I would say Sentinel is even more aggressive and dark, so it basically stays as the more “different” metal Spectral Lore album. It was even supposed to be a new project in the beginning and not a Spectral Lore album. Ετερόφωτος is influenced by Sentinel but has elements from other albums of mine like Gnosis as well, so it rests more comfortably as part of the discography I guess.

The press release/bio says this new album “call[s] for a revolt through radical self-examination.” How do you want the listener to self-examine?

I think my lyrics are a giveaway about that for sure, especially “The Golden Armor” or “The Sorcerer Above the Clouds”. I was thinking a lot about things that exist in the background of the typical “journey of the hero towards self-actualization” tropes such as class, privilege, power, and so on. The first step towards self-examination is finding out how you relate to other people, obviously.

How does one’s light come from others? (this is going off the rough translation of the title)
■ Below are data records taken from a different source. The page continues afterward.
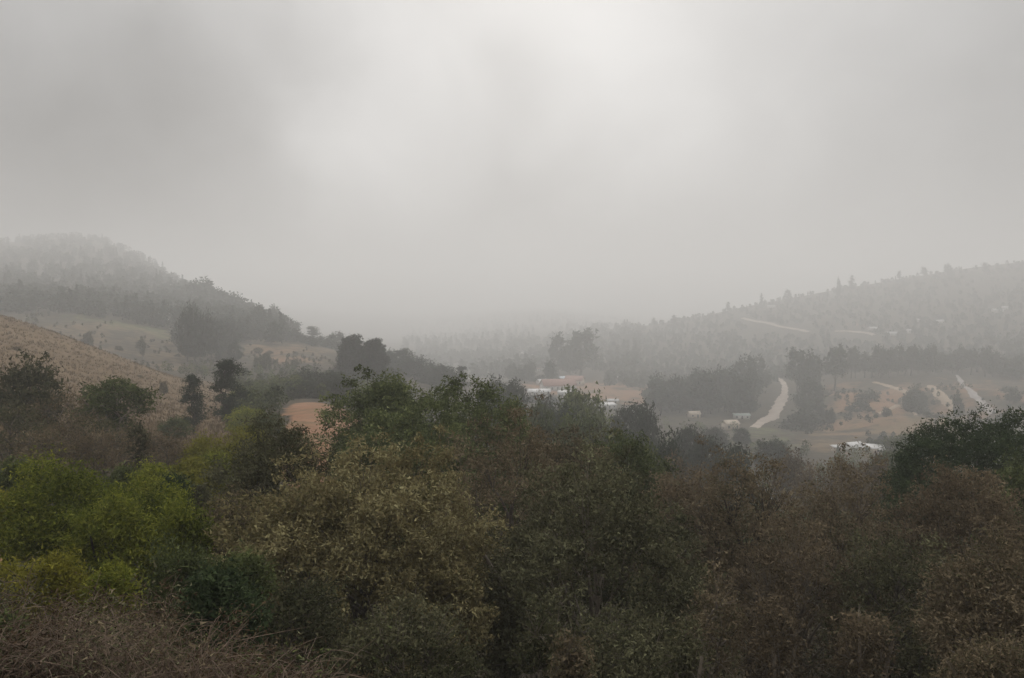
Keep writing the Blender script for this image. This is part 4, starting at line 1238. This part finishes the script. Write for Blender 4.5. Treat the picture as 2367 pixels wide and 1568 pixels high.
# ------------------------------------------------------------------ grass
def grass_stuff(name, xy, h, w, blades, m, seed):
    R = np.random.default_rng(seed)
    n = len(xy)
    z = ground_z(xy[:, 0], xy[:, 1])
    c = np.repeat(np.concatenate([xy, z[:, None]], 1), blades, 0)
    N = len(c)
    c[:, :2] += R.normal(0, w * 2.5, (N, 2))
    hh = h * R.uniform(0.5, 1.3, (N, 1))
    an = R.uniform(0, 6.283, N)
    s = np.stack([np.cos(an), np.sin(an), np.zeros(N)], 1) * w
    tip = c + np.concatenate([R.normal(0, 0.3, (N, 2)) * hh, hh], 1)
    v = np.stack([c - s, c + s, tip], 1).reshape(-1, 3)
    return tag(link(name, mesh_np(name, v, [np.arange(N * 3).reshape(-1, 3)], [m], R.random(N))), kind='stuff')


Rg = np.random.default_rng(3)
n_ = 70000
u = Rg.uniform(250, 2700, n_)
yy = np.exp(Rg.uniform(math.log(13), math.log(75), n_))
okk = (u > 900) | ((u > 520) & (yy < 60)) | (yy < 34)
u, yy = u[okk], yy[okk]
xx = (u - CX) / F * yy
hgt = (0.5 + vnoise(xx / 1.7, yy / 1.7, 61)) ** 1.3 * 2.4 * Rg.random(len(xx))
v, f = leaf_faces(np.stack([xx, yy, ground_z(xx, yy) + hgt], 1), Rg, yy[:, None] * 0.0065, yy[:, None] * 0.0032, None, True)
tag(link('undergrowth', mesh_np('undergrowth', v, [f], [L_DBROWN], Rg.random(len(xx)))), kind='stuff')
u = Rg.uniform(-100, 545, 9000)
yy = np.exp(Rg.uniform(math.log(far(60)), math.log(far(165)), 9000))
grass_stuff('hill_grass', np.stack([(u - CX) / F * yy, yy], 1), 0.55, 0.10, 4, L_GRASS, 4)
u = Rg.uniform(-150, 760, 9000)
yy = Rg.uniform(7, 24, 9000)
grass_stuff('dry_grass', np.stack([(u - CX) / F * yy, yy], 1), 0.35, 0.012, 3, L_DRY, 5)

# ------------------------------------------------------------------ the smoky air
hz, hn, hl = mat_new('smoky_air')
ho = hn.new('ShaderNodeOutputMaterial')
pv = hn.new('ShaderNodeVolumePrincipled')
pv.inputs['Color'].default_value = (0.975, 0.972, 0.966, 1)
pv.inputs['Density'].default_value = HAZE
pv.inputs['Anisotropy'].default_value = 0.35
hl.new(pv.outputs[0], ho.inputs['Volume'])
zmin = float(tv[:, 2].min()) - 1.5
hm = box_mesh('haze', -7600, 7600, -7600, 7600, zmin, 190.0, hz)
tag(link('haze', hm), kind='stuff')
tris = sum(len(o.data.loops) - 2 * len(o.data.polygons) for o in {o.data.name: o for o in sc.objects if o.type == 'MESH'}.values())
print('TRIS', tris, 'ZMIN', zmin, 'ZMAX', tv[:, 2].max(), 'OBJ', len(sc.objects))
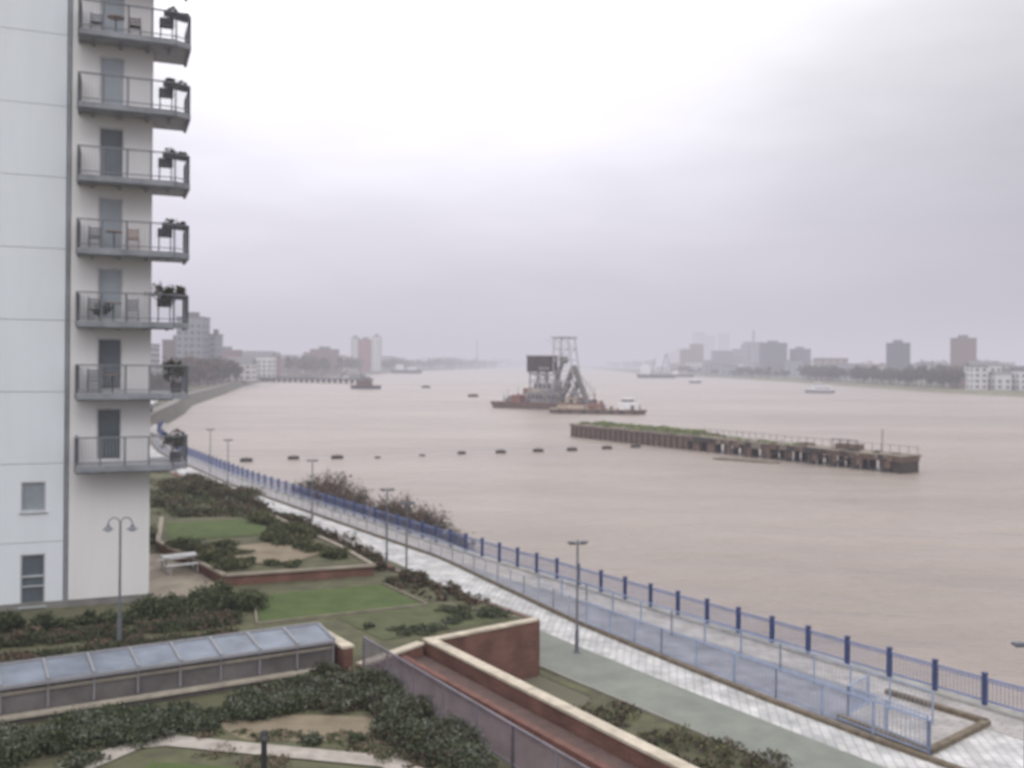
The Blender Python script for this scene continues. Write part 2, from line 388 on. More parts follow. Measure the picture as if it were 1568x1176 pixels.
# ------------------------------------------------------------------ glazed ramp canopy
u=Vector((8.1,4.7,0)).normalized(); n_=Vector((-u.y,u.x,0))
P0=Vector((-13.5,25.8,0))-u*8; LN=9.3+8
b=B()
ROOF=mat('canopy_glass',(0.19,0.215,0.26),0.45,var=.3,scale=.8,spec=.25)
def cp(a,c,z): v=P0+u*a+n_*c; return (v.x,v.y,z)
k=15;st=LN/k;WD=1.5;ZR=-.12
for i in range(k):
    a0=i*st+.04;a1=(i+1)*st-.04
    b.add([cp(a0,.05,1.17+ZR),cp(a1,.05,1.17+ZR),cp(a1,WD,1.30+ZR),cp(a0,WD,1.30+ZR)],[(0,1,2,3)],0)
    b.add([cp(a0,.05,1.14+ZR),cp(a1,.05,1.14+ZR),cp(a1,WD,1.27+ZR),cp(a0,WD,1.27+ZR)],[(3,2,1,0)],0)
for i in range(k+1):
    b.beam(cp(i*st,0,1.18+ZR),cp(i*st,WD+.03,1.31+ZR),.07,.08,1)
    b.beam(cp(i*st,.1,.3),cp(i*st,.1,1.12+ZR),.05,.05,1)
    b.beam(cp(i*st,WD-.05,.0),cp(i*st,WD-.05,1.25+ZR),.07,.07,1)
b.beam(cp(0,0,1.12+ZR),cp(LN,0,1.12+ZR),.09,.09,1);b.beam(cp(0,WD+.05,1.32+ZR),cp(LN,WD+.05,1.32+ZR),.07,.07,1)
b.beam(cp(0,.12,.80),cp(LN,.12,.80),.05,.10,2)
w=[cp(0,.16,0),cp(LN,.16,0),cp(LN,.2,0),cp(0,.2,0)]
b.prism([q[:2] for q in w],.2,.98,3)
b.make('glazed_walkway_canopy',[ROOF,mat('canopy_frame',(0.26,0.26,0.28),.5,var=.1),mat('weathered_timber',(0.3,0.27,0.23),.9),mat('ramp_side_panel',(0.14,0.13,0.13),.8,scale=1,var=.35)])
b=B()
w=[cp(0,-.05,0),cp(LN,-.05,0),cp(LN,.15,0),cp(0,.15,0)]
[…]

We’re nothing but a hodgepodge of all of our influences, negative or positive. Nothing is being born out of the void, as a Greek saying states. In Greek the word “Ετερόφωτος” tends to have a negative meaning and refers to people who don’t have a character of their own, are defined by trying to imitate others. It’s a meaning that is primarily ascribed to the moon and therefore associated with female qualities as well. The opposite is “αυτόφωτος” which means self-enlightened and is a word that, on the contrary, is used always positively, at the same time when “nothing is being born from the void” and I find the contradiction between these two very characteristic. So, I wanted to claim/recontextualize the word because it has a beautiful sound and meaning.

With this aggressive sound being more pointed to a different storyline and concept within the Spectral Lore universe, how do you see IV adjusting as a result? Does this affect IV at all?

Not at all. More of less my plan for IV is to have the same balance of elements as III and II had, so it’s not related to Ετερόφωτος at all.

Ετερόφωτος releases April 23rd on I, Voidhanger Records.